Truely remarkable, don't you think?

Thanks for the "heads up"; especially for herewith contacting the (too) few  
"senior" "authorities" of companies who ply these halls, who can enlist their 
own corporation's "champions" (read lawyears"(sic)/time-billing-automatons) 
to protect and defend their rights from such a "grab".

I spoke a warning of this joust of lawyers vs. "us" some time ago.  There is 
some activity afoot to effect an advance of more recent decisions by the 
courts that seem to have proceeded from those same courts having been 
"stacked" by the political successes of conglomerate groups via PACS, etc., 
that have been having their way altering our way (read: our rights have 
gotten "inefficient for a/the/some +"society"'s progress").

PRESTO! CHANGO! POOF!  The "burden (read: "expense") of proof" has been 
shifted onto you and yours, via VERY recent (as opposed to "tested by time" 
and melded with "Common" Law) "unhearalded" (sic) "litigation" (last pair of 
quotes very much intended here! Just try and research this issue; of "things" 
that "employ" the "finer" points of "rules" of "what is to be recorded and 
made available to the body public").  

Thus, they no linger (sic) care about details like "signatures", now that you 
cannot likely afford the $, time and trouble to prevail.  Even if you do, 
you'll be a very rare exception, and certainly won't be "seen" as someone who 
should be apologized to or even acknowledged (actually, they'll want to 
record as little information about your not having actually made any 
"contract" whatsoever, as they can).  

BTW:
As to Mitsubishi's recent confession; think damage control: NOT how much will 
it cost; how much did it save, shifting (no sifting!) costs; since the remedy 
imposed will never {politically) put that many jobs even at risk.  After the 
Ford/Firestone revelation, was Mitsubishi's timing great?  Now that any 
treble damage sums are far too great to possibly be paid, the price will be a 
lot less; treble damages will be mitigated away (least harm to "society").  
Expect more apologies to try to catch this wave.  It's the first thing to 
come along to apply-to/thwart the treble damage vengeful jury problem nicely.

BTTP (Back To The Point):
In my warning I proceeded from the software giants (read MS's unpaid-for 
copies of Windows, etc.) "shrinkwrap" licensing agreements and the invented 
illusion of conclusion, hence the "submit" gambit.  That battle was, I seem 
to recall, not even fought to the finish.  The "outcome" was "effected" as 
the burden of proof switcheroo, which was all that was necessary to establish 
a few precedents in the lowest courts (thus you may observe the inclusion 
also of statements claimed to substantiate some "submit"ing to "arbitraitors" 
(sic)), so that such "judges" could "do what's right - over all (us)", quick 
and easy, thus now you need some real money to undo what just flew by.

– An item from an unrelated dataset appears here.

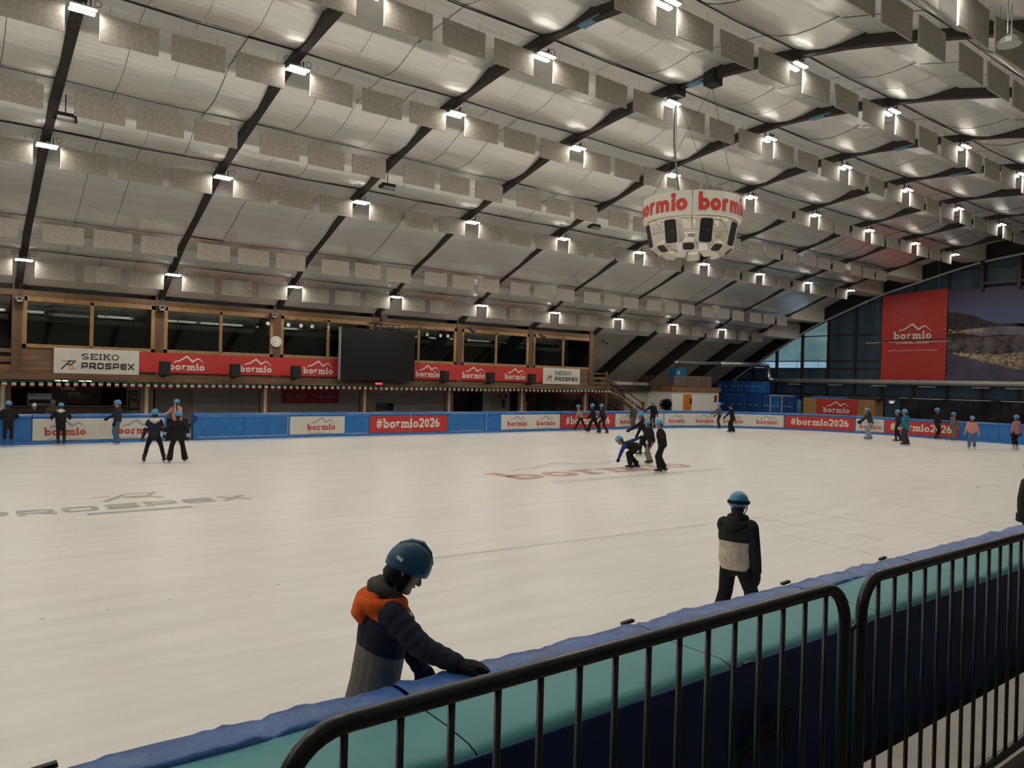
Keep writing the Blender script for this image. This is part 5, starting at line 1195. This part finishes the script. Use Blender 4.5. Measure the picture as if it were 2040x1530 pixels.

You just "submit"ed to having your day in court turn out to be theirs, on 
your tab.  Since you pay their expenses (everyones!; really!), what do you 
think the time-billers will be thinking next?

Just a rant?

Watch yours,

Jim Cunningham

P.S.

For over a century, Law Schools taught "Contracts: 101" and spent that 
efforts vigor on the finer points of "What's a contract?  What's not".

"shrinkwrap licensing" constitutes changing the deal after the parties 
"conclude" the deal.  It's ever so post-"consideration" (the point at which 
negotiation is acknowledged as concluded by, and as  the contract's "birth 
certificate").  Consult Richard Stallman's work on same for additional issues 
and insight re: the public/greater good, as well.

P.P.S.

The beauty part of shifting the "burden of proof" is:

they don't have to go for the

    "yeah, we'll certainly lose the case on "the law", but we'll win it on 
appeal, or even better, that expense will force them to accept (submit) a 
settlement (counter offer duty)";

you do;

you won't;

cause you can't cover the action;

period.

What trial.

What "case".

The courts are gonna love this effect on their docket.  They can get back to 
the time honored tradition of a "golf day", like the doctors and even the 
dentists.

They've "seized (truly) the high ground and negotiate from strength", quitely.

No hubbub, bub.

The power of trans-national/BIGGEST "entities" is shifted into hyper-grab, 
with zero fanfare.  The same tactics will be used to virtual-disenfranchise 
minority stock holders as well, so being an employee/stockholder won't help.  
You will never get to stay a "real" stakeholder.  Power is just to damn 
attractive.  The power to burden the opponent is winning without fighting, 
and the funny stuff that's being effected by metrics will promote the 
coupling of greed with that tactic as well.

Yeah, ... ... ..., so?  What's yer point?

The shrinkwrap grab's nose in inside the tent!  Sleep on?